16. Orada diledikleri her şey kalıcı biçimde onların olacak: Bu, Rabbinin üzerinde kendisinden yerine getirmesi istenilen bir söz idi."
17. İmdi, O, bir gün onları ve onların Allah'tan gayrı yalvarıp yakardıklarını bir araya getirecek ve soracak: "İşte şu kullarımı siz mi yoldan çıkardınız, yoksa onlar kendileri mi yoldan çıktılar?"
18. Cevap verecekler: "Aşkın olan zatını tenzih ve tesbih ederiz ki, Senin dışındakilerden herhangi bir dost, bir veli edinmek bize yakışmaz; ne var ki onlara ve atalarına dünyevi hazları öylesine tattırdın ki, sonunda onlar vahyi unuttular; ve hiç olmaya mahkum bir kavim olup çıktılar.

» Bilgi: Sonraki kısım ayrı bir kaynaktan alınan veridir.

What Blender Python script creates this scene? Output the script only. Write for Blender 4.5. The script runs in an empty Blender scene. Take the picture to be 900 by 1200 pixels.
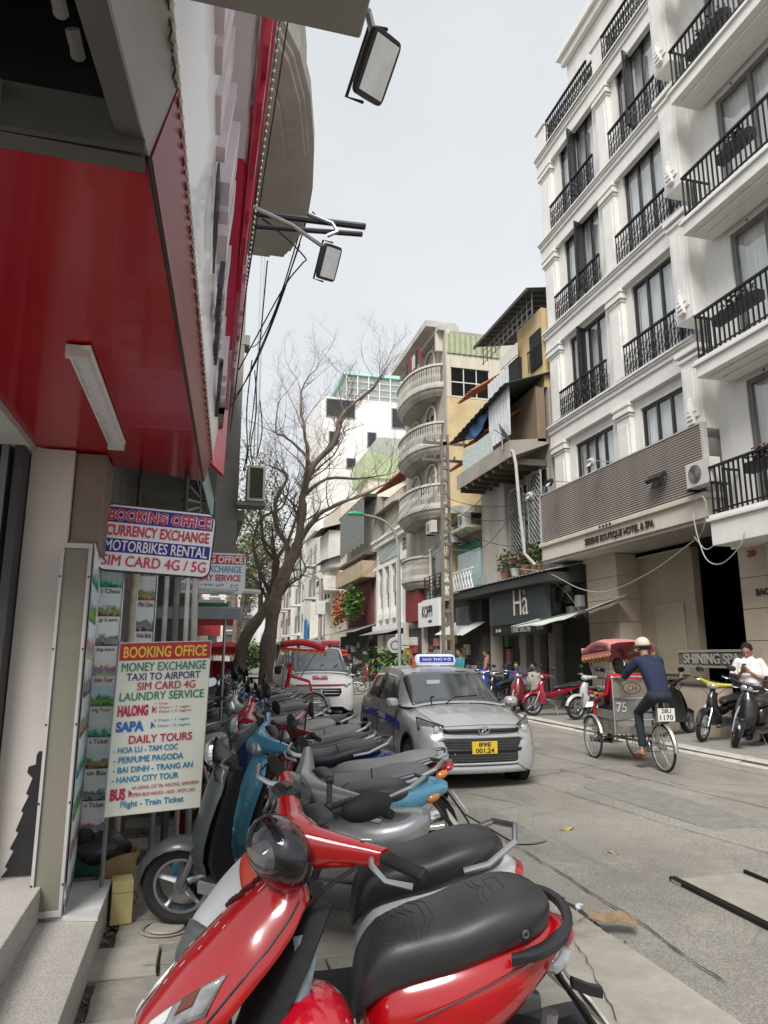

19. Bunun üzerine (Allah şirk koşanlara şöyle demişti): "Doğrusu o (tanrılık yakıştırdıklarınız), söylediklerinizin tümünde sizin yalancı olduğunuzu ortaya çıkarıyorlar. Artık ne (cezayı) atlatmaya mecaliniz yeter, ne de yardım almaya: zira sizden her kim (hakikati) tersyüz ederse, ona büyük bir azap tattıracağız.
20. (Ey Nebi!) Biz senden önce de yemek yiyen, çarşıda pazarda dolaşan insanlar dışında hiçbir peygamber göndermemişizdir. Bazılarınızı diğerleriniz için sınama vesilesi kıldık ki, bakalım sabrediyor musunuz? (Bunu siz öğrenesiniz diye böyle yaptık); yoksa senin Rabbin zaten her şeyi görmektedir.